センター内の想いが一つになるにつれ、外部との繋がりが増えた

2023年3月6日に新松戸キャンパスで開催された「感謝交流セッション」

たけうち:
今後、ダイバーシティ共創センターが取り組んでいきたいことや、弊社に期待することについて教えてください。

三木先生:
センターが設立されて1年経って、少しずつ私たちの活動があちこちで知られ始め、次のフェーズに来たことを実感しています。世の中で社会課題の解決に取り組んでいる様々な方々が、私たちの取り組みについて話を聞きに来て、「そんな取り組み知りませんでした」「すごいですね」と言っていただける時は本当に嬉しいです。一方で私たちも、外部の方から他の組織の取り組みについて聞いて学ぶ機会に繋がっています。さらに色々なことにチャレンジして、新しい繋がりができると、新たなアクションにつながると思います。

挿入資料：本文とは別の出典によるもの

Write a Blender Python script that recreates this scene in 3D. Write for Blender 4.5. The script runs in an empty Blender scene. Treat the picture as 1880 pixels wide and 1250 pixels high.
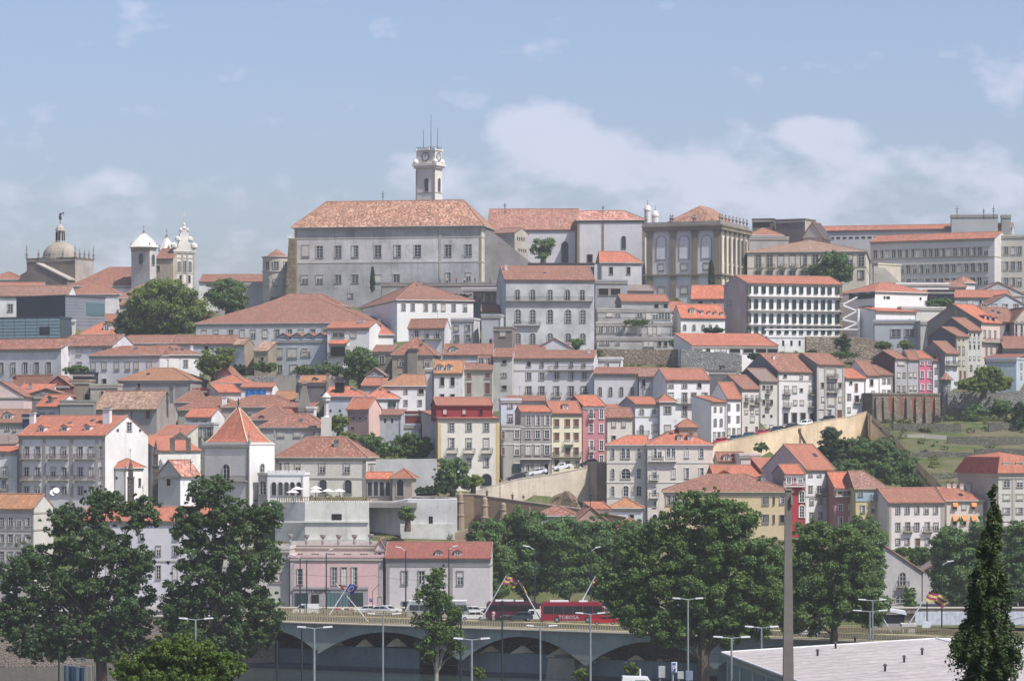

それをひとしずくさんとご一緒できたらいいですね。

たけうち:
1年間、コツコツと積み上げてきた末に見えてきた未来ですね。私たちも今回改めて、学内で伝えていく難しさを実感しました。また、センター開設からご一緒させていただき、その大変さを共有できたことはとても光栄に思っています。色々試行錯誤はあったものの、ようやくひとしずくがお役に立ててきたと感じる部分があるので、その強みを活かしながら、またご一緒させていただけたら嬉しいです。

三木先生:
はい、そうですね。大学って企業と違って特殊な環境に思えるかもしれませんが、その分自由なところもあります。例えば、企業では利益が見込めない状況で実験的に何かを行うことは難しいと思います。けれど、大学では「まずは実験的にやってみて、それが学生たちの経験になれば良いよね」という考え方もあります。ダイバーシティ共創センターで行っていることもそうです。ここの取り組みの中で、上手くいったこともそうでないことも、企業や大学以外のフィールドで役立てられる機会が多いにあるのではないでしょうか。これからは、学内以外にも、いろいろな方と繋がりながら新しいチャレンジをしていけたら、嬉しいですね。